Our return visit to Philadelphia had been inspired by the newly opened Barnes Foundation, crowning the museum- lined Benjamin Franklin Parkway. In 1912, the famous curmudgeon Dr. Albert C. Barnes started to assemble an astounding array of Impressionist, post-Impressionist and early Modern masterpieces. After a public exhibition of these works was roundly derided, Barnes retreated to his suburban home and gallery, tightly restricting access to his collection even after its vast worth was universally acknowledged. Barnes made it clear in his will that the collection should stay in his Merion home in perpetuity, but amid a storm of controversy, Philadelphia politicians working with local charitable institutions managed to break the will and transfer the collection to the city.
The new space is faithful to the layout of the original galleries, ensuring that Barnes' ensembles could be precisely recreated.

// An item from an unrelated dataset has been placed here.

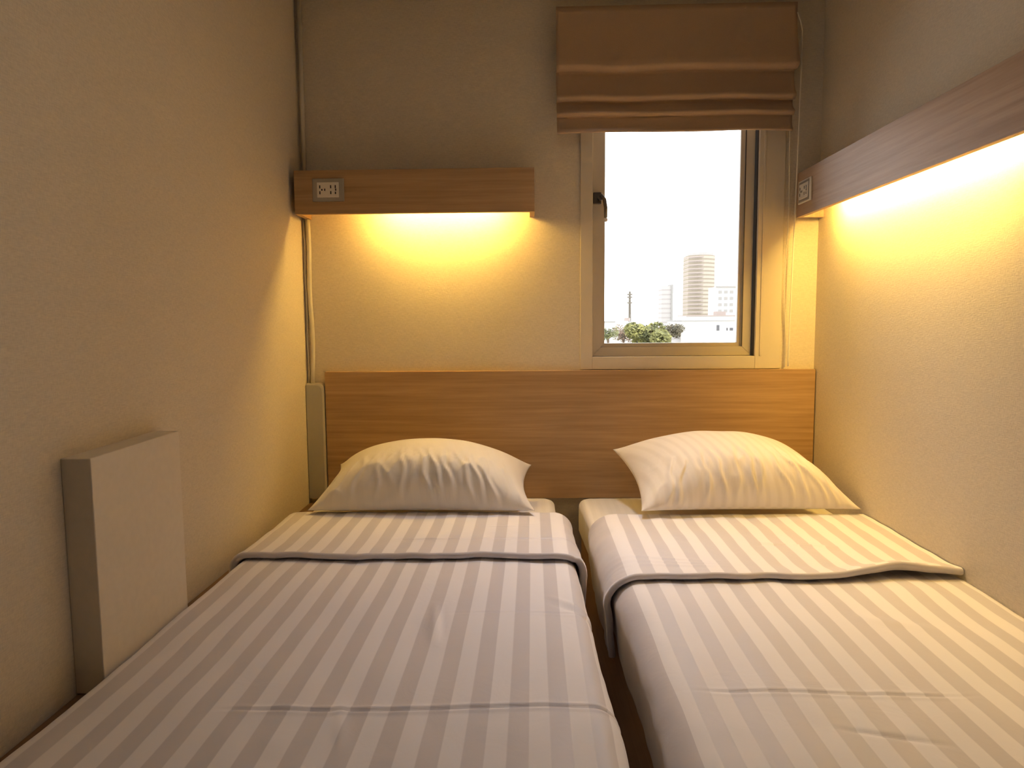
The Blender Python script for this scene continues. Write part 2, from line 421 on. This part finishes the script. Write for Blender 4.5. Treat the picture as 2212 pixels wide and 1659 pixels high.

Matisse called The Barnes Foundation "the only sane place to see art in America," and so it continues to be, with timed tickets keeping crowds at bay. The new space is faithful to the layout of the original galleries, ensuring that Barnes' ensembles could be precisely recreated. These "ensembles" are what make the museum unique. Not content to hang his masterpieces in a row on the wall, Barnes grouped seemingly disparate works together, revealing similarities in line, color, space or light. The daubs of paint on an 18th-century earthenware pot reflect the brushstrokes in the Matisse and Cézanne paintings nearby, for example. In the first gallery, Renoir's glorious "The Artist's Family" is flanked by velvety Giorgione and Tintoretto paintings of similar hues. African masks connect to Modigliani portraits as well as to Old Master Crucifixion scenes. Throughout, symmetrical arrangements of decorative objects inform the Seurats, Gauguins, van Goghs and Picassos. The excellent audio guide helps to clarify the connections.